Exactly. I’d like to know that the driver of the truck has some skin in the game as well, instead of a computer that couldn’t care less if it causes a 50-car pileup and destroys itself in the process.
The same thing goes for airplanes. We could fully automate air travel right now; pilots only monitor the systems during most of the flight, and the advent of NextGen RNAV and RNP navigation procedures makes it possible for the flight management system in the cockpit to fly the aircraft more precisely than the pilots can. Air traffic control technology is heading in the same direction. However, very few people would be willing to turn their safety over to automated systems that suffer no consequences for making mistakes.
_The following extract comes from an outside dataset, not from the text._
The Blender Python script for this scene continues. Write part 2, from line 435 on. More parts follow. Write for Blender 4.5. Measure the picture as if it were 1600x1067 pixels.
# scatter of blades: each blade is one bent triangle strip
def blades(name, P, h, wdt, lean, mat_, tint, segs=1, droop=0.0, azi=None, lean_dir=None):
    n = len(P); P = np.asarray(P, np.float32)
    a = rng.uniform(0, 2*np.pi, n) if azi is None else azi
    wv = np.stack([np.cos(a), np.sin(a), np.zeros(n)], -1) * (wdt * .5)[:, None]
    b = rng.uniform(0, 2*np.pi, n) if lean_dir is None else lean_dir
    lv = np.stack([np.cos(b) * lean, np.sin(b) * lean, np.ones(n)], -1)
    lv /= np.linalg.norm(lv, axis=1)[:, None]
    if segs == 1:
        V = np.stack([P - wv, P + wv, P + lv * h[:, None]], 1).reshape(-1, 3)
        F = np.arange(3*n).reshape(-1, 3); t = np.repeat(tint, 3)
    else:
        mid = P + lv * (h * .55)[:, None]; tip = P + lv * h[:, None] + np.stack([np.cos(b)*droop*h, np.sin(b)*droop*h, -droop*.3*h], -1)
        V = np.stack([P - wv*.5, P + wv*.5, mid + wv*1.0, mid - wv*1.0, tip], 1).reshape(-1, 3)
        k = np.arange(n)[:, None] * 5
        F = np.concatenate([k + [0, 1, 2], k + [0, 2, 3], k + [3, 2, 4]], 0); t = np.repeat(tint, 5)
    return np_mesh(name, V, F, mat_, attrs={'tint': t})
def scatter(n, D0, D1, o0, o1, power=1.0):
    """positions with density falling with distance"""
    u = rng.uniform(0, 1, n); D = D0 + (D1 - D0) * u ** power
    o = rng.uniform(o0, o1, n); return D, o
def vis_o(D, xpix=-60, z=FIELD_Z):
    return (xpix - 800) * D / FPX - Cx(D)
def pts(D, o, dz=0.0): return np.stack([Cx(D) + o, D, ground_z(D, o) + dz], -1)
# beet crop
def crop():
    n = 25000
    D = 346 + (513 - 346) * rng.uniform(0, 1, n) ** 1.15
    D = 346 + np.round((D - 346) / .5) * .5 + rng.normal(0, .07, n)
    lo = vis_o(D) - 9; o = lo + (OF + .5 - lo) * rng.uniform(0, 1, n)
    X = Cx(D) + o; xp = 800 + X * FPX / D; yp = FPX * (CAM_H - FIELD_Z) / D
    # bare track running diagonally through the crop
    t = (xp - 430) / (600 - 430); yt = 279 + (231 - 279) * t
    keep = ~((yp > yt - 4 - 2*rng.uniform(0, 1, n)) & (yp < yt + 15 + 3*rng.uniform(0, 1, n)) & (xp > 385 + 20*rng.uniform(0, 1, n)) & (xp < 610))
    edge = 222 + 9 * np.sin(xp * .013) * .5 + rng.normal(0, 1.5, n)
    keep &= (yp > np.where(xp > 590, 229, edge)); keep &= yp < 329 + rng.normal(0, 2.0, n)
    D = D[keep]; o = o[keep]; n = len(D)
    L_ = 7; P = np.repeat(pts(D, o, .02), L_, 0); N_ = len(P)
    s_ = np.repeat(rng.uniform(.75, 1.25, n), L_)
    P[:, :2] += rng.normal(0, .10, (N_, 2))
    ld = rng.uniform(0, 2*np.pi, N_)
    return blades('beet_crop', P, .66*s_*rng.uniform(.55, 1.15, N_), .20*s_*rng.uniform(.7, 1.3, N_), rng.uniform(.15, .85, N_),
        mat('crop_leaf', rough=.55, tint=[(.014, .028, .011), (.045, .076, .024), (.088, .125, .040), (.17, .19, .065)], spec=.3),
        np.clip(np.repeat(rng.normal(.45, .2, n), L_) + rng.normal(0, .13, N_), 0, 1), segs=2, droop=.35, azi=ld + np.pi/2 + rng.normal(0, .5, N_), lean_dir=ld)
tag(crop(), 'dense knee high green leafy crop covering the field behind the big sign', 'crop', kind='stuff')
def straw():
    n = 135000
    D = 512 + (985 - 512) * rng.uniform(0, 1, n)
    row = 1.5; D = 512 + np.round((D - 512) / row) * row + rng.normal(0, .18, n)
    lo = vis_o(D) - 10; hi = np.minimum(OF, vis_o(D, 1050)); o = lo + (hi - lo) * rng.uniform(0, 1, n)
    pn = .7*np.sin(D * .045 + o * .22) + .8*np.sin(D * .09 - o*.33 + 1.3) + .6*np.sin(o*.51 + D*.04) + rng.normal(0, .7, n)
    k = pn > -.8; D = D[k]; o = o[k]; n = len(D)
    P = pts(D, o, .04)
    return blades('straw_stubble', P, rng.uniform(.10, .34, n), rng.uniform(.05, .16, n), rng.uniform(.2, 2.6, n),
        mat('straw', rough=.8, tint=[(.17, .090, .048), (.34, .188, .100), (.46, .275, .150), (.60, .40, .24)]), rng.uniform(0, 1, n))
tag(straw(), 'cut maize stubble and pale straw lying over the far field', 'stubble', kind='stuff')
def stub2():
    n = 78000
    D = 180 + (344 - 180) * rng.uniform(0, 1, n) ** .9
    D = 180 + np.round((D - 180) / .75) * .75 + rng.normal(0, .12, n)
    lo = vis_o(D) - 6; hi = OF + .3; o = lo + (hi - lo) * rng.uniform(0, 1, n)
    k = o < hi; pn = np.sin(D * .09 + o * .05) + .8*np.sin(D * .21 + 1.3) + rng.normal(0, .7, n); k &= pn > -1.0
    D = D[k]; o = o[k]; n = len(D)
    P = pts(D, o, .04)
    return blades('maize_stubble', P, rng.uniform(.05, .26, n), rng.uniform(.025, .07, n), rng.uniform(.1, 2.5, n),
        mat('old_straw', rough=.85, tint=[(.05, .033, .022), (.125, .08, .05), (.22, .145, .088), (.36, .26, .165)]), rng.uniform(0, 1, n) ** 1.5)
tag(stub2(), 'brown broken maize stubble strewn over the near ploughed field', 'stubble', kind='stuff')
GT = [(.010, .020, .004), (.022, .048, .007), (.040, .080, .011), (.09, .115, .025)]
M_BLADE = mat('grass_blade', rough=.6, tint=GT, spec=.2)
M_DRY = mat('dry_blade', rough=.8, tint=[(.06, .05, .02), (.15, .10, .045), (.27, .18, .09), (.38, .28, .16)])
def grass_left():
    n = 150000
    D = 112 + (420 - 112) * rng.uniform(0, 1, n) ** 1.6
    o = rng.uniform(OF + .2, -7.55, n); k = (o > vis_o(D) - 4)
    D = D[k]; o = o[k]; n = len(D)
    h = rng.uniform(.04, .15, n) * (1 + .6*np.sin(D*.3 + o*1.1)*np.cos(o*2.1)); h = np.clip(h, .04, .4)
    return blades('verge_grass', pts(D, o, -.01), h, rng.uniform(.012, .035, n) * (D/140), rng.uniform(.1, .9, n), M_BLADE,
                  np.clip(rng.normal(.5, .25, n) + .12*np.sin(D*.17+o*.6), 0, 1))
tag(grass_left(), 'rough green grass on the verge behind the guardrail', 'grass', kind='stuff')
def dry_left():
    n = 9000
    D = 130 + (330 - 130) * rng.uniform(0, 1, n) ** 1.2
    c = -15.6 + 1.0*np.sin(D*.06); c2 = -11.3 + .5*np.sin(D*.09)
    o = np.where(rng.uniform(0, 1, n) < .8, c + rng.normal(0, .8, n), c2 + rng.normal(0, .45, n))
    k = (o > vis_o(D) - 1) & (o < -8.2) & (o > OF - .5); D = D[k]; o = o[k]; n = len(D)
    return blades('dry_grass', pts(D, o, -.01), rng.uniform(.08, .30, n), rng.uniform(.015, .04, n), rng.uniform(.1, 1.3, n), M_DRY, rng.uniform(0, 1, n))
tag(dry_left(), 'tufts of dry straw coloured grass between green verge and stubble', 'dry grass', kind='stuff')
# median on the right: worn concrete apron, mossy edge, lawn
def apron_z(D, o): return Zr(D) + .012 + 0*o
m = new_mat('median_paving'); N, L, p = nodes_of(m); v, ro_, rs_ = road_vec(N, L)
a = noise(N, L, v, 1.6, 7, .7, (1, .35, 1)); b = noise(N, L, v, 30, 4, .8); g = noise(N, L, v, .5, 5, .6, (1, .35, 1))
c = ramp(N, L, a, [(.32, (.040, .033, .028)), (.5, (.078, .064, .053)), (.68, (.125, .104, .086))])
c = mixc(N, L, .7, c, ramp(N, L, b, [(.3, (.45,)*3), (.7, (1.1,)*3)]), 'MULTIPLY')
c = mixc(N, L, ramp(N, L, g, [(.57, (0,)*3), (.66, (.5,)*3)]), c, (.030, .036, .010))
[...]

At least the human crews, even though they themselves are sometimes the cause of accidents, have self preservation as a goal.
The best combination is to always have a human in charge, but let automation assist him where it makes sense.
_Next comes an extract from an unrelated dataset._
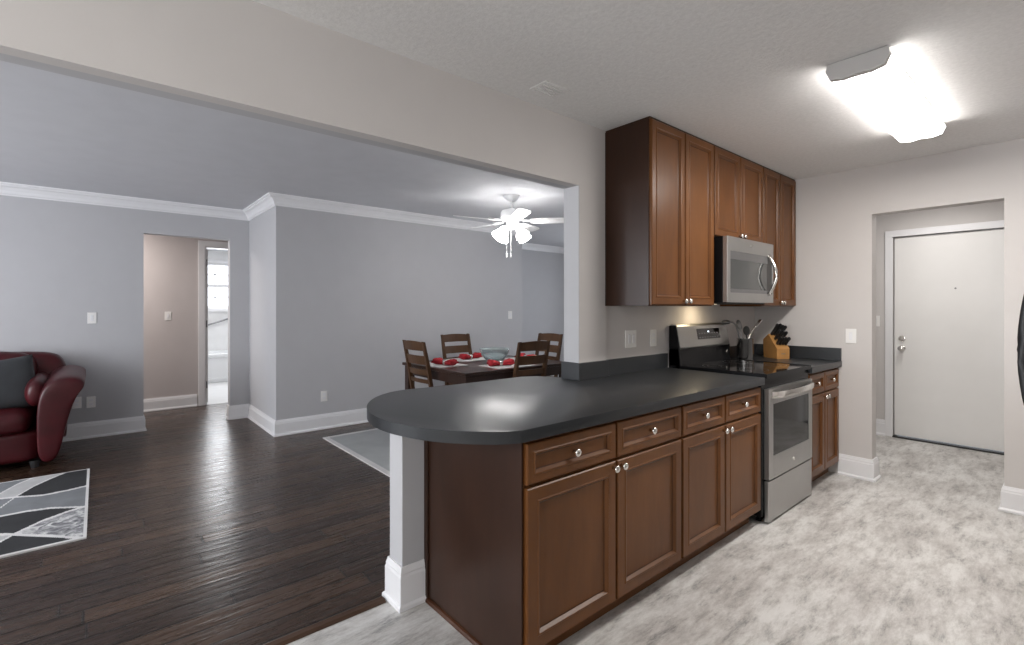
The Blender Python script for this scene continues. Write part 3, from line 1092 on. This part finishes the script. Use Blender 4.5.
# ceiling vent
cv = thing('ceiling_vent', 'flat pale vent register on the kitchen ceiling near the header', 'vent', (-1.745, 1.735, ZK))
bm = BM()
box(bm, -.06, .06, -.085, .085, -.004, 0, .001)
obj('vent_frame', bm, M_ceil_k, cv)
for k in range(6):
    obj('slat', box(BM(), -.055 + k * .02, -.045 + k * .02, -.070, .070, -.009, -.004, .001), M_ceil_k, cv)

# ------------------------------------------------------------------ ceiling fan
FX, FY = -3.914, 3.33
fn = thing('ceiling_fan', 'white ceiling fan with four lit glass shades over the dining table', 'ceiling fan', (FX, FY, ZL))
obj('canopy', lathe(BM(), [(.085, 0), (.082, -.012), (.055, -.045), (.030, -.062), (.018, -.066)], n=24), M_white, fn, auto=40)
obj('downrod', tube(BM(), [(0, 0, -.05), (0, 0, -.16)], .013, 12), M_white, fn, smooth=True)
obj('motor_housing', lathe(BM(), [(.02, -.135), (.06, -.140), (.105, -.155), (.120, -.180), (.120, -.230), (.098, -.255), (.062, -.262), (.06, -.300), (.07, -.310), (.07, -.335), (.03, -.352), (0, -.352)], n=32), M_white, fn, auto=40)
base_ang = math.atan2(.7616, .648) - math.radians(7)
for k in range(5):
    a = base_ang + k * 2 * math.pi / 5
    R = Matrix.Rotation(a, 4, 'Z')
    bm = BM()
    out = [(.20, -.050), (.30, -.062), (.58, -.070), (.645, -.055), (.66, 0), (.645, .055), (.58, .070), (.30, .062), (.20, .050)]
    prism(bm, out, 'Z', -.004, .004, .0015)
    bmesh.ops.transform(bm, matrix=R @ Matrix.Translation((0, 0, -.268)) @ Matrix.Rotation(math.radians(-13), 4, 'X'), verts=bm.verts)
    b = obj('blade', bm, M_white, fn)
    bm = BM()
    tube(bm, [(.085, 0, -.245), (.14, 0, -.262), (.19, 0, -.262), (.27, 0, -.260)], [.012, .009, .012, .016], 8)
    bmesh.ops.transform(bm, matrix=R, verts=bm.verts)
    obj('blade_iron', bm, M_white, b, smooth=True)
for k in range(4):
    a = base_ang + math.radians(45) + k * math.pi / 2
    R = Matrix.Rotation(a, 4, 'Z')
    bm = BM()
    tube(bm, [(.05, 0, -.325), (.085, 0, -.330), (.105, 0, -.345)], .011, 8)
    bmesh.ops.transform(bm, matrix=R, verts=bm.verts)
    f = obj('light_arm', bm, M_white, fn, smooth=True)
    bm = BM()
    lathe(bm, [(.022, .008), (.026, -.005), (.034, -.035), (.052, -.080), (.068, -.112), (.072, -.125), (.068, -.125), (.049, -.080), (.030, -.035), (.0, -.01)], n=24)
    bmesh.ops.transform(bm, matrix=R @ Matrix.Translation((.105, 0, -.345)) @ Matrix.Rotation(math.radians(-38), 4, 'Y'), verts=bm.verts)
    obj('glass_shade', bm, M_shade, f, auto=30)
for x in (-.055, -.012):
    p = Matrix.Rotation(base_ang, 4, 'Z') @ Vector((x, 0, 0))
    bm = BM()
    tube(bm, [(p.x, p.y, -.34), (p.x, p.y, -.60)], .0018, 6)
    tube(bm, [(p.x, p.y, -.60), (p.x, p.y, -.605), (p.x, p.y, -.645)], [.003, .008, .007], 8)
    obj('pull_chain', bm, M_white, fn)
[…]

>> The best combination is to always have a human in charge, but let automation assist him where it makes sense.
Didn’t we already have that with self-driving cars that the human was still supposed to be paying attention in?
To be honest, after seeing the videos of the cars and trucks crashing into each other in I81 yesterday or the day before, I am totally uninterested in automated tractor trailers.
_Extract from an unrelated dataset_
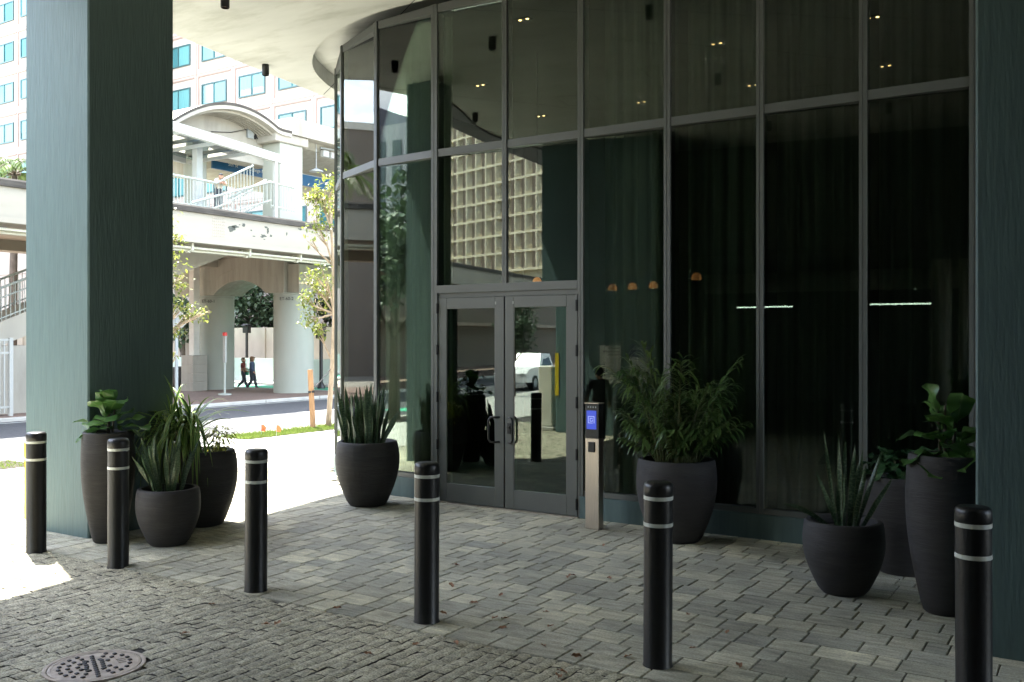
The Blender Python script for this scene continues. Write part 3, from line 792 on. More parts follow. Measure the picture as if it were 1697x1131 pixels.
fluo(1494,504,-18.5,'white tube light mirrored in the rightmost pane above the tall fig planter')
x,z = mirY(1300,468,-18.0)
b = MB(); b.tube([(.8,-18,z),(8.5,-18,z)],.30,18)
for k in range(6): b.tube([(1.2+k*1.25,-18,z),(1.26+k*1.25,-18,z)],.33,18)
tag(b.build('drain_pipe', M['pipe'], smooth=True),'thick horizontal pipe under the garage ceiling, mirrored across the right hand panes','pipe')
x,z0 = mirY(1560,465,-17.3)
b = MB(); b.tube([(x,-17.3,-.02),(x,-17.3,4.62)],.26,18)
for zz in (1.5,2.6,3.6): b.tube([(x,-17.3,zz),(x,-17.3,zz+.09)],.29,18)
tag(b.build('drain_pipe', M['pipe'], smooth=True),'thicker of two upright pipes mirrored in the rightmost pane','pipe')
x,z0 = mirY(1598,465,-17.3)
b = MB(); b.tube([(x,-17.3,1.3),(x,-17.3,4.62)],.15,14); b.tube([(x,-17.3,3.0),(x,-17.3,3.08)],.18,14)
tag(b.build('drain_pipe', M['pipe'], smooth=True),'thinner of two upright pipes mirrored in the rightmost pane','pipe')
# notices on the pier
def notice(px,py,lb,navy):
    x,z = mirY(px,py,-10.68); t = thing('notice',lb,'notice',(x,-10.685,z),0,'notices on the teal pier')
    bb = MB(); bb.box(-.27,.27,-.012,.004,-.47,.47); bb.build('sheet', M['paper'], t)
    if navy:
        bb = MB(); bb.box(-.269,.269,.0045,.007,.17,.469); bb.build('header_band', M['navy'], t)
        bb = MB()
        for zz,ww in ((.42,.24),(.37,.42),(.24,.38)): bb.box(.24-ww,.24,.0075,.009,zz-.012,zz+.012)
        bb.build('header_lines', M['paper'], t)
        bb = MB(); rows=((.11,.36),(.05,.12),(0,.12),(-.05,.4),(-.09,.42),(-.2,.40),(-.24,.44),(-.28,.3),(-.40,.12))
    else:
        bb = MB()
        for zz,ww in ((.40,.30),(.32,.42),(.24,.30)): bb.box(.24-ww,.24,.0045,.007,zz-.022,zz+.022)
        bb.build('heading_lines', M['ink'], t)
        bb = MB(); rows=[(.15-.035*k,.40-.06*((k*7)%3)) for k in range(13)]+[(-.40,.12)]
    for zz,ww in rows: bb.box(.24-ww,.24,.0045,.006,zz-.007,zz+.007)
    bb.build('text_lines', M['ink'], t)
notice(1011,604,'white paper notice mirrored in the glass beside the kiosk, left of the navy topped one',False)
notice(1058,604,'white notice with a navy header, mirrored in the glass above the potted palm',True)

# ================================================================ bollards
BH = 1.355
t0 = None
for i,(px,py,lb) in enumerate(((60,917,'black bollard with two pale bands in front of the left teal pillar, leftmost of all'),(196,942,'black banded bollard standing in front of the tall fig planter at the left pillar'),
        (424,983,'black banded bollard at the edge of the sunlit pavement, right of the round planters'),(707,1035,'black banded bollard in front of the left door leaf'),
        (1090,1110,'black banded bollard in front of the big palm planter'),(1614,1206,'black banded bollard in front of the right pillar, cut off by the bottom edge'))):
    x,y = G(px,py,0,.1)
    if t0 is None:
        t0 = thing('bollard',lb,'bollard',(x,y,0),0,'black bollards along the cobbles')
        bb = MB(); bb.lathe([(.112,-.03),(.112,.0),(.106,.012),(.106,1.0),(.106,1.255)],28); bb.build('post', M['boll'], t0, smooth=True)
        bb = MB(); bb.lathe([(.1065,1.256),(.109,1.26),(.109,1.318),(.104,1.338),(.09,1.350),(.06,1.3545),(.002,1.355)],28); bb.build('cap', M['boll'], t0, smooth=True)
        for zz in (1.03,1.225):
            bb = MB(); bb.lathe([(.1055,zz),(.1085,zz+.001),(.1085,zz+.027),(.1055,zz+.028)],28); bb.build('reflective_band', M['tape'], t0, smooth=True)
    else:
        q_ = dup(t0,(x,y,0),None,lb); q_.rotation_euler = (rnd.uniform(-.007,.007),rnd.uniform(-.007,.007),rnd.uniform(0,6))

# ================================================================ entry kiosk
x,y = PD(985,11.92)
k = thing('entry_kiosk','slim steel entry kiosk with a lit blue screen beside the doors','intercom',(x,y,0))
b = MB(); b.bevbox(-.098,.098,-.065,.065,0,1.15,.006); b.build('pedestal', M['steel'], k)
b = MB(); b.bevbox(-.098,.098,-.065,.065,1.151,1.585,.006); head = b.build('screen_head', M['black_metal'], k)
b = MB(); b.bevbox(-.105,.105,-.085,.075,1.586,1.600,.004); b.build('top_plate', M['steel'], k)
b = MB(); b.box(-.075,.062,-.069,-.0655,1.265,1.50); s = b.build('screen', M['screen'], head)
b = MB(); cx_,cz_ = -.008,1.385
for (a0,a1,c0,c1) in ((-.045,.045,.037,.045),(-.045,-.037,-.045,.037),(-.037,.02,-.045,-.037),(.037,.045,-.045,.037),(-.02,.022,.014,.022),(-.02,-.012,-.022,.014),(-.012,.022,-.022,-.014),(.014,.022,-.014,.002)):
    b.box(cx_+a0,cx_+a1,-.0715,-.0695,cz_+c0,cz_+c1)
b.build('screen_logo', M['screenlogo'], head)
b = MB()
for q in range(4): b.box(-.06+q*.035,-.045+q*.035,-.068,-.0655,1.535,1.555)
b.build('camera_window', M['ebox'], head)
b = MB(); b.bevbox(-.05,.045,-.082,-.0655,.975,1.105,.006); b.build('card_reader', M['black_metal'], k)

# ================================================================ planters and plants
def planter(name,label,x,y,h,rt,rb,rm,group='dark planters'):
    t = thing(name,label,'planter',(x,y,0),rnd.uniform(0,6),group)
    n=14; out=[]
    for i in range(n+1):
        q=i/n
        # bottom radius -> belly -> slightly narrower rim
        r = rb + (rm-rb)*math.sin(min(1,q/.72)*math.pi/2) if q<=.72 else rm-(rm-rt)*(((q-.72)/.28)**2)
        out.append((r,h*q))
    prof=[(.01,0)]+[(rb-.02,0)]+[(out[0][0],.02)]+out[1:-1]+[(rt,h-.012),(rt-.012,h),(rt-.05,h),(rt-.06,h-.012),(rt-.065,h-.10),(.01,h-.10)]
    bb=MB(); bb.lathe(prof,44); bb.build('pot', M['pot'], t, smooth=True)
    bb=MB(); bb.lathe([(rt-.067,h-.085),(rt*.5,h-.07),(.002,h-.075)],24); bb.build('soil', M['soil'], t, smooth=True)
    return t
def obov(t): return max(.02, (t**.75)*((1-t)**.32)*1.62)
def lance(t): return max(.02, math.sin(math.pi*min(1,t**.8))**.8)
def blade(t): return (.55+.6*t if t<.55 else .88)*(1 if t<.6 else max(.02,(1-((t-.6)/.4)**1.7)))
def strap(t): return max(.03,(min(1,.45+t*3))*(1-t)**.6)
def heart(t): return max(.02,(t+.02)**.35*(1-t)**.6*1.5)
def plant(name,label,cat,x,y,z,group=None): return thing(name,label,cat,(x,y,z),0,group)
def fig(label,x,y,z,leaves,L0=.34,stemh=.42):
    t=plant('fiddle_leaf_fig',label,'plant',x,y,z,'fiddle leaf figs')
    sb=MB(); lb=MB()
    tops=[(.0,.0),(.09,.03),(-.07,.06)]
    for (dx,dy) in tops: sb.tube([(dx*.5,dy*.5,-.03),(dx*.8,dy*.8,stemh*.5),(dx,dy,stemh)],[.016,.013,.01],7)
    sb.build('stem', M['barkd'], t, smooth='all')
    for (az,el,hz,L_,W_,dr) in leaves:
        a=R(az); e=R(el); d=(math.cos(a)*math.cos(e),math.sin(a)*math.cos(e),math.sin(e))
        q=tops[rnd.randrange(3)]
        lb.leaf((q[0]+d[0]*.03,q[1]+d[1]*.03,hz),d,(0,0,1),L_*1.12,W_*1.35,obov,dr*.8,10,.025,.14,rnd.uniform(-.5,.5),3)
    lb.build('foliage', M['fig'], t, smooth='all'); return t
def snake(label,x,y,z,spec,group='snake plants'):
    t=plant('snake_plant',label,'plant',x,y,z,group); lb=MB()
    for (dx,dy,az,el,L_,W_,tw,dr) in spec:
        a=R(az);e=R(el); d=Vector((math.cos(a)*math.cos(e),math.sin(a)*math.cos(e),math.sin(e)))
        side=Vector((math.cos(a+tw),math.sin(a+tw),0))
        lb.leaf((dx,dy,-.03),d,side,L_,W_,blade,dr,11,.006,.22,rnd.uniform(-.9,.9),2)
    lb.build('blades', M['snake'], t, smooth='all'); return t
def rspec(n,rad,L0,L1,W0=.028,lean=18):
    out=[]
    for i in range(n):
        a=rnd.uniform(0,360); r=rad*math.sqrt(rnd.random())
        dx,dy=r*math.cos(R(a)),r*math.sin(R(a))
        out.append((dx,dy,a+rnd.uniform(-30,30),90-lean*(r/rad)*rnd.uniform(.4,1.3)-2,rnd.uniform(L0,L1),W0*rnd.uniform(.8,1.35),rnd.uniform(0,3),rnd.uniform(0,.12)))
    return out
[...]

Yes, I know they plan to only put them where the weather is foreseeable, but I recall at incident when a plane was forced to land on the Hudson River... 155 people were very grateful for the human “drivers”!
Automating some things certainly; electric starters instead of hand cranks, electronic ignition instead of manual spark advance, automatic chokes instead of manual, intermittent wipers, etc.
On the other hand, the great idea of an automatic transmission didn't make for better drivers but instead allowed worse drivers to get behind the wheel.
The more automobile functions are automated, the more ID-10-Ts get behind the wheel and behave like semi-passengers instead of drivers.